The Defendant argues the principles applicable to offsets in commercial settings in which the creditor has the discretion to require additional security from the Debtor do not apply to actions by the United States to collect its debts by setoff during the 90 day period against benefits which it is required by law to apply to the debtor.

The Court agrees with the Defendant's argument as to the facts of this case. This Court finds the concern of Congress as to creditors improvement of their position does not apply to this case. Here, the Defendant, as a government agency, is simply exercising its statutory authority. Defendant could not have done anything to increase the amount of the debt or the tax refund in the 90 days before the petition was filed. See generally, Cresta at 590. Thus, it could neither increase nor decrease the amount of insufficiency. As such, the Defendant could not have improved its position.

Accordingly, it is

ORDERED, ADJUDGED AND DECREED in that it appears there is only one issue of fact which is controlling in this case, i.e. date of assignment of NYHESC claim to the federal government, the Court orders the United States Department of Education to file a certified copy of the assignment with the Debtor's counsel and this Court within 20 days of the entry of this order. The Court will defer ruling until that time. It is further

ORDERED, ADJUDGED AND DECREED the Debtor's Motion for Summary Judgment and the Defendant's Motion for Summary Judgment relative to Section 547 is hereby denied. It is further

ORDERED, ADJUDGED AND DECREED the Debtor's Motion for Summary Judgment and Defendant's Motion relative to Section 553 is deferred until the Court can review the assignment between NYHESC and the Department of Education.

NOTES

[1] 20 U.S.C. § 1078(c) authorizes the Secretary of the Department of Education to enter into a guaranty agreement with guaranty agencies and to reimburse the agency for losses on the unpaid balance of defaulted student loans. The agency is deemed to have a contractual right against the United States during the life of the loan. This section also provides general reimbursement guidelines.

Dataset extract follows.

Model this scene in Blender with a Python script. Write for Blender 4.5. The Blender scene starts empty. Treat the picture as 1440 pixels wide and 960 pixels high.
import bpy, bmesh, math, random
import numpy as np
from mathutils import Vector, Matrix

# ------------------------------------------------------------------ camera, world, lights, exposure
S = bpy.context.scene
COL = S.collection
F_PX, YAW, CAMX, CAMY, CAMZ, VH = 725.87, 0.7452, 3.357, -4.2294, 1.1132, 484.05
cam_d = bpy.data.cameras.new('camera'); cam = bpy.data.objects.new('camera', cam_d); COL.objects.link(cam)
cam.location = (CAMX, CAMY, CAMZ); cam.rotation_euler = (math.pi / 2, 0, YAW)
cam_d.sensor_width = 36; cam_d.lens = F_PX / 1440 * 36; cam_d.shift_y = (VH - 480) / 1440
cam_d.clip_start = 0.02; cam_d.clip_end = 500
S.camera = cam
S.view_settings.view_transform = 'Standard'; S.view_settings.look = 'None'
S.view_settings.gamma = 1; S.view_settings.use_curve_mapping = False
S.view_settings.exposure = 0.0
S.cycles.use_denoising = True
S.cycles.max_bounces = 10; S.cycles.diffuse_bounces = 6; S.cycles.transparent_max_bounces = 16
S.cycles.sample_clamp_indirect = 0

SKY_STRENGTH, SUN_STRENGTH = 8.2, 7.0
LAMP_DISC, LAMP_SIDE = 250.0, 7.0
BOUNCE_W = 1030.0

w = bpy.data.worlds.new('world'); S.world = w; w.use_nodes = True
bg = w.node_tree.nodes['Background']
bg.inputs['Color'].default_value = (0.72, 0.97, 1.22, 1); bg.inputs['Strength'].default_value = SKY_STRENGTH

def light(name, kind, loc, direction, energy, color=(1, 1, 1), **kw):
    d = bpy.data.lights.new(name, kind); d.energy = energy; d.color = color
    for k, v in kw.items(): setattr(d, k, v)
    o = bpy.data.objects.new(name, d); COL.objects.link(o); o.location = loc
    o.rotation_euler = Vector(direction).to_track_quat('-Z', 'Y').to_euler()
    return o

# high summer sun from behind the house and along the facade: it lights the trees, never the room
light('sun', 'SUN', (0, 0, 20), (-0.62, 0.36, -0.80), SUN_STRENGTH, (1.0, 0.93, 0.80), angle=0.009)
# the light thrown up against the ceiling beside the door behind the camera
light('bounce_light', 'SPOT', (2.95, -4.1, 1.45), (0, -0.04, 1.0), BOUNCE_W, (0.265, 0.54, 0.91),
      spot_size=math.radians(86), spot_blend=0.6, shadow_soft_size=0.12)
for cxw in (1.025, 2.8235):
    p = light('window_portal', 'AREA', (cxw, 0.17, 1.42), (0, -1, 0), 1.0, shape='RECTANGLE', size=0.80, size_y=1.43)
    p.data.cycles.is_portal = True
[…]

[2] 26 U.S.C. § 6402(d) (Internal Revenue Code) provides that upon receiving notice from any federal agency that a named person owes a past due legally enforceable debt, the Secretary of the Treasury shall reduce the amount of any overpayment (tax refund) to that person by the amount of the debt, pay the amount reduced to the agency and notify the person that the reduction of overpayment was made to satisfy the debt.

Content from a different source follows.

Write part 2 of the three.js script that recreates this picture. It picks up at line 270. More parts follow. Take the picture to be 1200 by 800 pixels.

[3] 31 U.S.C. § 3720A provides specific guidelines for notification of taxpayer of the tax refund reduction and application against the debt.

[4] Section 553(a)(1) which deals with disallowance of claims is not applicable to the facts of this case.

[5] Section 553(a)(3) contains an "intent" factor as to creditors incurring the debt, e.g., the debt could have been in the form of a deposit by debtor in a creditor bank.

[6] Section 553(a)(2)(A) would apply post-petition.

[7] Insufficiency is defined in Section 553(b)(2) as the "amount, if any, by which a claim against debtor exceeds a mutual debt owing to debtor by the holder of such claim."

[8] Only an unsecured claim can be subject to an insufficiency. Matter of Moody v. Newton, Inc., 71 B.R. 55, 57 (Bankr.M.D.Fl.1987); In re Union Cartage Co., 38 B.R. 134, 138 (Bankr.N.D.Ohio 1984).